Firstly, they can be deployed in deep seas, independent of the soil conditions. Secondly, the installation and heavy maintenance can be done in sheltered areas, so that the whole OFWT can be towed directly to the wind farm’s location by conventional tugs. However, floating foundations also bring new constraints on the wind turbine due to their motions in waves and wind. The combined use of model tests and simulations gives a better understanding of all the mechanisms at play.

Ideally, OFWTs are designed such that their natural periods are out of reach of the most energetic waves. Because waves and floater responses are not purely linear, it is useful to examine situations when higher order wave excitations are acting on the floater. Therefore, a study on the effects of second order wave loads on the floater’s responses was carried out for a semisubmersible.

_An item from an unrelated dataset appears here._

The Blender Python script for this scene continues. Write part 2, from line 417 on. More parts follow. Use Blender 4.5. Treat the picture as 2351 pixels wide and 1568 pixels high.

Second-order wave excitation resonant response peaks were identified in surge, heave and pitch from the analysis of measurements in waves. When the semisubmersible is exposed to wave only, the second-order response in pitch becomes the largest cause of inertial loading on the turbine. In wind and waves, the motions of the wind turbine are influenced by the wind loads on the rotor. This effect is particularly noticeable at the surge and pitch eigen frequencies, when it can potentially damp out the pitch response to second-order wave loads and beneficially reduce the inertial loads. Interaction between the loads on the rotor, the wind turbine controller and the motions of the floater are being thoroughly examined in the LIONS HAT Joint Industry Project set-up by MARIN.

The Author
Sebastien Gueydon is Researcher for the Maritime Simulation & Software group of MARIN, the Maritime Research Institute Netherlands.